Zakaz wjazdu. Plac Bankowy zamknięty dla samochodów
Od soboty 6 lipca samochody nie mają wjazdu na plac Bankowy. Wielki parking tuż przed urzędem zamieni się w zielony plac. Urzędnicy, na razie tylko na wakacje, tworzą tam zieloną oazę. Na miejscu praca wre. Zamiast równo zaparkowanych samochodów na Bankowym zaczynają się pojawiać drzewa w donicach, rośliny oraz ławeczki.
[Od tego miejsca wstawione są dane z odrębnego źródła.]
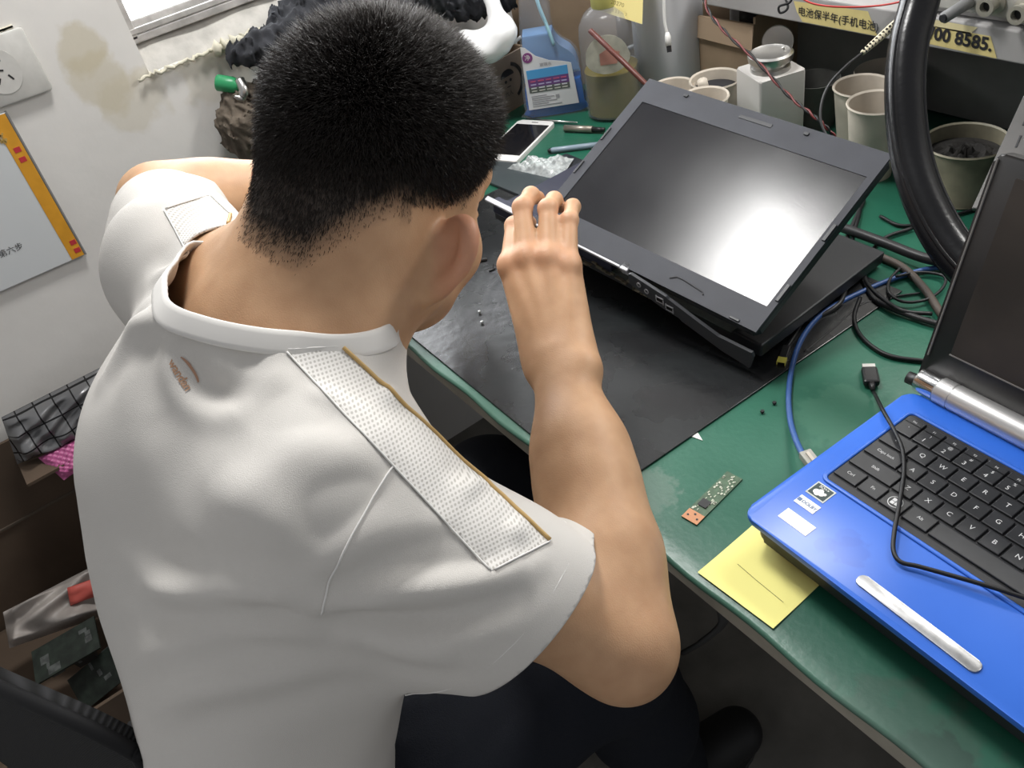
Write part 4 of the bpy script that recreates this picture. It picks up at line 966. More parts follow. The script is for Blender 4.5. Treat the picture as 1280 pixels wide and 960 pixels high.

Pojawił się też pawilon, w którym zostanie uruchomiona kawiarnia. Na miejscu Biuro Architektury i Planowania Przestrzennego organizować będzie także różnego rodzaju wydarzenia. Zielona strefa wystartuje 12 lipca i będzie czynna do 1 września. Potem plac znów zamieni się w parking.
Eksperyment na placu Bankowym
Nie wszystko pójdzie na marne. Ratusz na placu Bankowym przeprowadza eksperyment. Chce, by zamiast betonu i spalin, było miejsce dla mieszkańców. Jeżeli sąsiadom ratusza spodoba się ten pomysł niewykluczone, że Bankowy stanie się wreszcie „placem”, a nie parkingiem.
- To pewnego rodzaju test dla przestrzeni. W momencie, gdy poznamy opinię Warszawiaków, podejmiemy decyzję o ewentualnym kontynuowaniu tego typu rozwiązań w przyszłości - mówi nam Tomasz Demiańczuk ze sztabu prasowego ratusza.
W ratuszu przyznają, że zmiany mogą dotknąć także inne miejsca. Poligonem doświadczalnym, poza Bankowym, jest także Ząbkowska, która przez wakacje została w części wyłączona z ruchu (trwa tam festiwal "Otwarta Ząbkowska"). Trzy lata temu przez weekend podobną metamorfozę co Bankowy przeszedł plac Teatralny. Tamta zmiana przypadła do gustu mieszkańcom. Miejmy nadzieję, że i tym razem pozytywnie zareagują na zieloną wyspę w centrum Warszawy. Być może dzięki temu stołeczne place przestaną być wielkimi parkingami.